Week 2: Invigorated by your new-found physical well-being, you begin showering regularly and start going to the gym. You also make the decision to cook more and even sign up for a Blue Apron membership. You're almost able to smile at your children again.

Week 3: You're able to make it through an entire lovemaking session with your spouse without breaking down in tears even once. You also remember what it's like to laugh without bitterness and make a note in your journal, a journal you started in order to chronicle your brave decision to live without Trump news, to laugh often and loudly moving forward.

Week 4: With the paralyzing fear of the Trump administration's latest moves no longer occupying your every waking moment, your brain can once again learn new concepts and retain critical information. As a result, you teach yourself Spanish in a single week. You also recognize the limitations of popular programs such as Duolingo and Babble and develop your own language-learning app, which you sell to a promising start-up for a handsome fee and a sizeable stake in the company. Midweek, you watch a sunset for the first time since November 8, 2016, and weep at the beauty you'd forgotten still existed in this cold, cold world.
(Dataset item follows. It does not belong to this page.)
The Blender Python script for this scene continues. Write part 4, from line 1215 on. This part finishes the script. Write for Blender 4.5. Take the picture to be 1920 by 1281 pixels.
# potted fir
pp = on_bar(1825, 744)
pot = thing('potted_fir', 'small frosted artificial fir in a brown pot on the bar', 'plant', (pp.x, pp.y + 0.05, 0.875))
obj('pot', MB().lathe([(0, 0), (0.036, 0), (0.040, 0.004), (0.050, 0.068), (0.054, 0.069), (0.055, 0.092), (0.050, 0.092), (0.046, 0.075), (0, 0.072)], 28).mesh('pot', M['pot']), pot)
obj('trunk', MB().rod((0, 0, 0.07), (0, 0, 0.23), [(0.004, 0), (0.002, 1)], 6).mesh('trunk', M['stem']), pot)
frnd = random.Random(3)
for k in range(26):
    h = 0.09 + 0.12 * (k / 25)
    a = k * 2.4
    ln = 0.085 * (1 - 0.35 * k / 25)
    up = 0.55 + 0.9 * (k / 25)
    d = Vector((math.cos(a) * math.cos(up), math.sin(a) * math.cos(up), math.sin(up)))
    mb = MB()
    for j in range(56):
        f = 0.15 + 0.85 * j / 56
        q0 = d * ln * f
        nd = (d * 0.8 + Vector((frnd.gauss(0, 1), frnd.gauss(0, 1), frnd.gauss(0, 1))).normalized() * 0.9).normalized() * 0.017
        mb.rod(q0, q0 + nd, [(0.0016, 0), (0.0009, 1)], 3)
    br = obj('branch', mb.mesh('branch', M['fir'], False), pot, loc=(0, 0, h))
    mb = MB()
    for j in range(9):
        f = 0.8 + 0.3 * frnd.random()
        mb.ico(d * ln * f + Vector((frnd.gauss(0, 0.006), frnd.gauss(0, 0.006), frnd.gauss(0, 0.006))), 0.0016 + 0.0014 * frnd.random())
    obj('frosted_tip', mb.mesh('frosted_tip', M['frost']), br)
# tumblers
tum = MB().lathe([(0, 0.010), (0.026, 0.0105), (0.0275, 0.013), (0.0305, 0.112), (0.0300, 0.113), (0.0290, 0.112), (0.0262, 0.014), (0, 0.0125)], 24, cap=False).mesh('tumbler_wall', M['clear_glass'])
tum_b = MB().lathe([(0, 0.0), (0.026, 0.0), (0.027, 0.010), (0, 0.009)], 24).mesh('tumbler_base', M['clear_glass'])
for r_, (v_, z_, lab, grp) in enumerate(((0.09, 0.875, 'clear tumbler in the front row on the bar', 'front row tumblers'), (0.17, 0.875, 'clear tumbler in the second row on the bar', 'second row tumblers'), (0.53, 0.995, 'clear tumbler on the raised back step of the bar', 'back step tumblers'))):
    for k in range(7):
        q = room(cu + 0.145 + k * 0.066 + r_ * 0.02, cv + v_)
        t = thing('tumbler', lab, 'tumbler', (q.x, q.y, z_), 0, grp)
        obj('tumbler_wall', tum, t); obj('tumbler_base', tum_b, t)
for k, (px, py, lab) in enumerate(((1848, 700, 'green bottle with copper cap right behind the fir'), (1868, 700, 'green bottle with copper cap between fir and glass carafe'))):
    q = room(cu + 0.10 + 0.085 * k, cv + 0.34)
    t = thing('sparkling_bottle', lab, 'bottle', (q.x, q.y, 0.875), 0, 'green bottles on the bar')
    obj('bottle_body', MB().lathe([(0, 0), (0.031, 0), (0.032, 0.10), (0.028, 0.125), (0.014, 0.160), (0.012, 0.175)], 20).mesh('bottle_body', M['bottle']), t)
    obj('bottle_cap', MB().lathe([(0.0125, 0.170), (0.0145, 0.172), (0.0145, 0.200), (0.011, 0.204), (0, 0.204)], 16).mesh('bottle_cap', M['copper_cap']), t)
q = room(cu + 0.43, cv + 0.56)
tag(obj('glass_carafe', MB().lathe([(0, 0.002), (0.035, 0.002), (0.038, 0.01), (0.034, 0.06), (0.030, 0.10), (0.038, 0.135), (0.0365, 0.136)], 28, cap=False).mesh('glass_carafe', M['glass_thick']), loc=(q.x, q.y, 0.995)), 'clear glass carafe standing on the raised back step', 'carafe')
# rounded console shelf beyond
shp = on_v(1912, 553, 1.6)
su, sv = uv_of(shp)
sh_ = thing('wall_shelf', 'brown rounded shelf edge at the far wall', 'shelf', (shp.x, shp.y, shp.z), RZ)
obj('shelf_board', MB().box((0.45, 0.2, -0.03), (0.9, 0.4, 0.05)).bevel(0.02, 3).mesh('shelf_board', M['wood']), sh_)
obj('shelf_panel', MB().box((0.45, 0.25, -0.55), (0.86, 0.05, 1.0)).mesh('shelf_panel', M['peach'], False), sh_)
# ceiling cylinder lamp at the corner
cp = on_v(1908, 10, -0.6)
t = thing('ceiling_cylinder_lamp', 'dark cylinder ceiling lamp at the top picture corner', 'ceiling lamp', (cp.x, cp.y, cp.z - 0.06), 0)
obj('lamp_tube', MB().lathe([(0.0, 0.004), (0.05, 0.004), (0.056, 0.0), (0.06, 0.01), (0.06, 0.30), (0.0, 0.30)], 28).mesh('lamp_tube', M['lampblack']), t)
Week 5: Recognizing that life is all too fragile and almost anything can be forgiven, you begin the process of repairing the relationship with your estranged father. The relationship is completely repaired by the end of Week 5. One night during this pivotal week in your recovery from Trump news, you decide to go outside and stare with wonder at the canopy of stars in the night sky. You feel at one with the universe and forget all about the events of November 8, 2016.

Week 6: You finally decide to tackle that screenplay idea that's been kicking around in your head since college. Over the course of a frenzied two-night period, you complete the screenplay and find an agent for your opus. A bidding war ensues between three major Hollywood studios and eventually, you sell to Paramount Pictures for a cool $1.25 million—a mere four days after you began work on the project. On Wednesday evening, you watch with amazement and gratitude as a pack of birds fly dangerously close to your head en route to their next destination. Your wife informs you those birds are actually bats.

Week 7-Week 531: You miss the announcement by the Greatest Most Great Supreme Leader™ (a title Trump gave himself around week three of your self-imposed boycott) about the mandatory 8 p.m. curfew and are promptly rounded up by the Good Guys™. You are transported to a local MAGA camp where you are assigned to a temporary workstation. The rest of your days are spent laboring to build grandiose Trump properties on the grounds where historical buildings once stood (e.g. the Empire State Building, the White House, etc). When your body gives out and you are no longer meeting daily quotas, you are thrown from the roof of a property you helped build. On the bright side, you get the opportunity to toil alongside once-famous dissidents such as Jim Acosta, Meryl Streep, and LeBron James.